La Commission veut aussi garantir « le déploiement, dans toute l’Europe, d’outils avancés de conception de semi-conducteurs, de lignes pilotes pour la production de puces électroniques de nouvelle génération et pour des installations d’essai relatives à des applications innovantes de la technologie de pointe dans le domaine des semi-conducteurs ».

L’aspect humain n’est pas laissé de côté : le projet « Semi-conducteurs pour l’Europe » soutiendra les initiatives en matière d’éducation, de formation, de qualification et de reconversion professionnelle. Il est aussi prévu d’ouvrir « un réseau de centres de compétences », avec l’ambition de les transformer en pôles d’attraction pour l’innovation et les nouveaux talents. Des promesses déjà entendues pour les plans quantiques et cyber en France, sans grand changement à la clé pour le moment.

Et maintenant ?

Pour résumer, la Commission explique avoir adopté « une communication, deux propositions de règlement et une recommandation » sur la question des semi-conducteurs. La balle est maintenant dans le camp du Parlement européen et des États membres, qui doivent examiner les propositions de règlement dans le cadre de la procédure législative ordinaire. La Commission  les encourage à le faire « dès que possible ». Ensuite, une fois que le règlement sera adopté, il sera directement applicable dans l'ensemble de l’Union. Les États n’auront pas besoin de le transposer.

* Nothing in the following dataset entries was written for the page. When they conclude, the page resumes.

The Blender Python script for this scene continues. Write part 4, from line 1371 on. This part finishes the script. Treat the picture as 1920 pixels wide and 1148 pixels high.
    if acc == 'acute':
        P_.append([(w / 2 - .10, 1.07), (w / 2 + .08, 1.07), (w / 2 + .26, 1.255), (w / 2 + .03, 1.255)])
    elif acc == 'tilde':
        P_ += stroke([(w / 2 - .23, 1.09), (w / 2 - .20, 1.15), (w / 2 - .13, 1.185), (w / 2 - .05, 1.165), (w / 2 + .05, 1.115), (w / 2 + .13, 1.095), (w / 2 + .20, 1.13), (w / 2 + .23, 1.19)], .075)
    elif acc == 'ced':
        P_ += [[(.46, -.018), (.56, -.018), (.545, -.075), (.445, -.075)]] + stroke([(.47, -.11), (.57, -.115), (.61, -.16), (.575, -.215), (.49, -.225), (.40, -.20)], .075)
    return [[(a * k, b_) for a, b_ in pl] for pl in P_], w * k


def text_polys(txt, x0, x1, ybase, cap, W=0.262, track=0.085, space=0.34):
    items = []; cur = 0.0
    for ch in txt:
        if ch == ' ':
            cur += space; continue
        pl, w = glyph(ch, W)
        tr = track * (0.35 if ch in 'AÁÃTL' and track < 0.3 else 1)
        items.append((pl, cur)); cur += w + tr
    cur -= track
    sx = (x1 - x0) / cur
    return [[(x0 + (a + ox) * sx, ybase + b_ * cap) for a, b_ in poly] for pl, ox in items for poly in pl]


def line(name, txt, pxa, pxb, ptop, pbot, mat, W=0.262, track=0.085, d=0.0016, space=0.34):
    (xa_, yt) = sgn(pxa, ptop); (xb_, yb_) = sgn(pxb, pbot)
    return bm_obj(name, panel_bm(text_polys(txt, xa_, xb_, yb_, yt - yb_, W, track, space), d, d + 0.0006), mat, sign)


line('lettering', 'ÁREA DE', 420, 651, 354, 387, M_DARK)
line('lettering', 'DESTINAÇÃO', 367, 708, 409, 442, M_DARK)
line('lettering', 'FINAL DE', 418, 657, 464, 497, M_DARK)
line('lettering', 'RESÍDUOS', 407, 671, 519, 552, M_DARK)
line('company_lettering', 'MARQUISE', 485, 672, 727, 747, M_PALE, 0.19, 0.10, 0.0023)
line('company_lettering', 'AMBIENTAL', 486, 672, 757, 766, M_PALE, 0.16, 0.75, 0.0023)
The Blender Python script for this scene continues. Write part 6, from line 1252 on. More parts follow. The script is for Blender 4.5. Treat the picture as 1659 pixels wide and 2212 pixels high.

En attendant, les États sont justement invités à suivre la recommandation qui prend la forme d’une « boîte à outils pour surveiller et atténuer les perturbations de l'écosystème des puces électroniques. Il s'agit notamment de mesures immédiates qui pourraient être prises si elles sont appropriées pour contribuer à surmonter la pénurie actuelle avant l'entrée en vigueur du règlement ».